Sunday, Jun 15, 2014 at 17:54
I love gum trees - in the bush - not the back yard. Had 5 in my suburban back garden when we bought the house and one on the nature strip. There are none there now. Two in the back garden were very dangerous - one almost hollow and full of water. Cost a heap to have removed. The ACT Govt agree that the one on the nature strip had also been hollowed pit and was dangerous. It was so big its boughs went across the road. They took it down.

In the bush I am very wary about here the camper is set up.
AnswerID: 534427

Reply By: Ron N - Sunday, Jun 15, 2014 at 21:59

Sunday, Jun 15, 2014 at 21:59
I've never forgotten an episode when I lived in a country town in the SE wheatbelt of W.A.
Two elderly bachelor brothers owned a farm about 40kms away.
They had a gate on the front track into the farmhouse, like nearly all farms - plus a few nice trees near the gate and up the driveway.
They'd shut the gate when they drove out, and stop to open it again when they came home.
They'd been doing that for probably 50 yrs.
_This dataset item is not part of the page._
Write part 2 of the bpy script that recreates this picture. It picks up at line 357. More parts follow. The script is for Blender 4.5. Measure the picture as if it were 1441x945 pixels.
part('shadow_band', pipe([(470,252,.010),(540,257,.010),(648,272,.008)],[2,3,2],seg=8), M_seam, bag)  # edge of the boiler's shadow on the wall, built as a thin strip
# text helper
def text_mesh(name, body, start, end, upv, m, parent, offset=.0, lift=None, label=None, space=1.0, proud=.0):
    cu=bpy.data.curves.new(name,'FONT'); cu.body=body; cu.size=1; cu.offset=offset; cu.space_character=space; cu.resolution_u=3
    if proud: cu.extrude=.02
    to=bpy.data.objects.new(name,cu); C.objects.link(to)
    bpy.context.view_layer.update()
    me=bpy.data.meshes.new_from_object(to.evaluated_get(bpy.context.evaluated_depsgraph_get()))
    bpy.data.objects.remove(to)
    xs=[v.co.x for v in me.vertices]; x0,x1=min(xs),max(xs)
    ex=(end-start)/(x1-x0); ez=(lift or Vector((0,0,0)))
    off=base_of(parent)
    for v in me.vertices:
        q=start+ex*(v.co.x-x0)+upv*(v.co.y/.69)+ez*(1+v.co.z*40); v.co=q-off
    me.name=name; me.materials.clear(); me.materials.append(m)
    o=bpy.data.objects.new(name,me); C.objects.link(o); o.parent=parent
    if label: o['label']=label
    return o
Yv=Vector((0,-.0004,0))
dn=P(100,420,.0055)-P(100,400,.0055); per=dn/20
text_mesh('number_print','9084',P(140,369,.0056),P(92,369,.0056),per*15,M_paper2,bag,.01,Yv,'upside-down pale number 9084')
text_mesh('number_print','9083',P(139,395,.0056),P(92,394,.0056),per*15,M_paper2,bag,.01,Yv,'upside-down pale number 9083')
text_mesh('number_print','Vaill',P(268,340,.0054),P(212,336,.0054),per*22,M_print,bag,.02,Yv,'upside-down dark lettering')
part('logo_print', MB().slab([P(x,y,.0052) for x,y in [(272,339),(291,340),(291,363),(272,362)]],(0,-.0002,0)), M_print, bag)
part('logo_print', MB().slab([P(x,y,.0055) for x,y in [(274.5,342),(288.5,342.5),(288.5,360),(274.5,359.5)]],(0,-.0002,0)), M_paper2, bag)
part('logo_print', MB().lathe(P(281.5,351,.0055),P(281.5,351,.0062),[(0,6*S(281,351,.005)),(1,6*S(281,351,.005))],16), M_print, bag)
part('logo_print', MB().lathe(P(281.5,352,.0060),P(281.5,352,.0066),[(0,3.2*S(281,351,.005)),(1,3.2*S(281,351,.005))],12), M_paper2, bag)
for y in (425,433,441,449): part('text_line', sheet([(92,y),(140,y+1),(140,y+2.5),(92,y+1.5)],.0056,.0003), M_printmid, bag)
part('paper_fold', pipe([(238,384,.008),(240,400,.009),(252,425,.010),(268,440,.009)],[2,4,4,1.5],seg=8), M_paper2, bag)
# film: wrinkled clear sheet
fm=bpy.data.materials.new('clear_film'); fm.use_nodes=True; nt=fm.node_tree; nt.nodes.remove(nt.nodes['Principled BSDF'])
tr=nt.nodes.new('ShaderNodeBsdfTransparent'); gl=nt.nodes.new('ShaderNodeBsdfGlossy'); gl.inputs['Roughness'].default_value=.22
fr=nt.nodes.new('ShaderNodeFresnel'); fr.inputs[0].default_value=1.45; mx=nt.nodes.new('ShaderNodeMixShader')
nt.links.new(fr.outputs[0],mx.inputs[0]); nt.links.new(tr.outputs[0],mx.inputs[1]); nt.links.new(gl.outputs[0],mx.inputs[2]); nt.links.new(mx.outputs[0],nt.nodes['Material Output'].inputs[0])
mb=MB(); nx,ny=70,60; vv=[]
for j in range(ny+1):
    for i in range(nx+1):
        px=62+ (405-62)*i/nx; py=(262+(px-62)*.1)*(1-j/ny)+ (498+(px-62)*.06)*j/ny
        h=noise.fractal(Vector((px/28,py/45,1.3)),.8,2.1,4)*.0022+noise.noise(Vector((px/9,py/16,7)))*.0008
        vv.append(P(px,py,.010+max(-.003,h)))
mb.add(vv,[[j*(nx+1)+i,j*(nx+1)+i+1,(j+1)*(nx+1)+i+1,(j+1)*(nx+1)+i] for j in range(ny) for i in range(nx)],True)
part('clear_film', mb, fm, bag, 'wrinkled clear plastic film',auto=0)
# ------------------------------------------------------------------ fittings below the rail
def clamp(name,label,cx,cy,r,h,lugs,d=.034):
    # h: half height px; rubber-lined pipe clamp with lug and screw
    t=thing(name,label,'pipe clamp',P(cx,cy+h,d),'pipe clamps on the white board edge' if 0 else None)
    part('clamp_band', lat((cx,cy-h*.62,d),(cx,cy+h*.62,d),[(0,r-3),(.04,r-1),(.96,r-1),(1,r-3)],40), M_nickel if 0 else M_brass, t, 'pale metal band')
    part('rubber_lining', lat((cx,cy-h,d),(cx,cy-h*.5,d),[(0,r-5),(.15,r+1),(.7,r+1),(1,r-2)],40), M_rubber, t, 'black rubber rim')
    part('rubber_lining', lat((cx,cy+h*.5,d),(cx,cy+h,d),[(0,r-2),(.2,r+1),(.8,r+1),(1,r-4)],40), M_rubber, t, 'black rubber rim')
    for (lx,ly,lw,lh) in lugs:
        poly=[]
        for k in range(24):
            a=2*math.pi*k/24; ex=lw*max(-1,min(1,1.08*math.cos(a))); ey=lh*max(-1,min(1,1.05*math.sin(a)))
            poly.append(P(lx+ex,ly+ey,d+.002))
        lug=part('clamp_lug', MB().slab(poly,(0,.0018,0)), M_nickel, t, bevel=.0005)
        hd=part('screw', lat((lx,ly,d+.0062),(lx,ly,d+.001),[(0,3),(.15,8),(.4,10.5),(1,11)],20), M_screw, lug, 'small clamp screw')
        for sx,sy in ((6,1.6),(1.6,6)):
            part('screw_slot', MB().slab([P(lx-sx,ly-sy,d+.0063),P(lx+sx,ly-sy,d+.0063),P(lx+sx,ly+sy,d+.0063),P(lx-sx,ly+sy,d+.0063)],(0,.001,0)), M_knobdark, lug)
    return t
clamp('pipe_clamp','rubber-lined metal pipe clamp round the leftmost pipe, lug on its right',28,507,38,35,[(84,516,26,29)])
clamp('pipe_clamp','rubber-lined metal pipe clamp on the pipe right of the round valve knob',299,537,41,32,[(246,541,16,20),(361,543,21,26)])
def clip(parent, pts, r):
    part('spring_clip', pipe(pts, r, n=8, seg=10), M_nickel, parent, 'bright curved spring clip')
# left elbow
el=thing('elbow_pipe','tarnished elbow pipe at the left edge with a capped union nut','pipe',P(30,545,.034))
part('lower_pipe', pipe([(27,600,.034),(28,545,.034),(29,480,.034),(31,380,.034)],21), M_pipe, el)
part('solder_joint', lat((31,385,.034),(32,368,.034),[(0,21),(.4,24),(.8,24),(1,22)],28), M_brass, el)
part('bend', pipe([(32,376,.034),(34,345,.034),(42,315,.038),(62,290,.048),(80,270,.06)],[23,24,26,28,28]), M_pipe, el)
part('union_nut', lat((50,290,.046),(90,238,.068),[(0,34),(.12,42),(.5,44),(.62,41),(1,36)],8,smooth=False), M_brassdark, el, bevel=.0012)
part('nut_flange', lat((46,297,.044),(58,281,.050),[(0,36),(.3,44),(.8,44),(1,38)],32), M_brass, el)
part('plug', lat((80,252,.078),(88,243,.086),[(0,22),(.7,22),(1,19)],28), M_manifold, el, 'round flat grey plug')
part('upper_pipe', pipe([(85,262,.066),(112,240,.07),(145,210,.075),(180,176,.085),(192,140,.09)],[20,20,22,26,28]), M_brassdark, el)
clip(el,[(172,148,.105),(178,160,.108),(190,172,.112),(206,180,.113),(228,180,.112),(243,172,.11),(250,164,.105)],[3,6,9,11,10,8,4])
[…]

Then one day, they came home, it was a gusty day, and the old fella in the passenger seat got out to open the gate - and a big limb on one of those lovely trees tore off with a gust of wind, and nailed the old fella to the ground, right at his front gate!! Talk about that thing with your name on it!
I guess he would have been well advised to check those trees pretty carefully on a regular basis, as it turned out.

A few years later, there was a big group of people watching football in their cars at the local sportsground - which contained a large number of huge old shady Salmon Gums.
Suddenly, with no warning, and with little wind, a huge limb fell off one of the Salmon Gums and crushed the roof of one of the cars!
The bloke sitting in the car was really badly injured, and the Shire has inspected all the trees regularly since that episode.
Salmon Gums are one of the worst for termite attack, the termites love them like they love Pine or Karri.

I've knocked over thousands of Salmon Gums in my bulldozing career and probably more than half were infested right through the centre with termites.
Often, a huge Salmon with a metre diameter trunk would snap off clean just above ground level just as I pushed on it.
It wasn't unusual to have a Salmon Gum snap in half and fall back on the dozer. Thank God for solid tree canopies.
You're a fool to mess with trees above 3M high if you don't have a decent canopy on your machine.

Lemon-scented Gums and Redgums are two of the best-known dangerous trees for limb-shedding.
Always check in any fork in a tree to see if it's been holding rainwater and encouraging dry rot and termites.
Termites need water regularly, and if the tree has a pool of water in a fork, that will provide them with water as it percolates into the pith of the tree - which is quite often where the termites like to start from.
If the termites start from the centre and eat outwards, that then becomes a dangerous tree.
If it's a tough wood, the ants will often chew the outside and leave the centre, leaving the tree basically solid.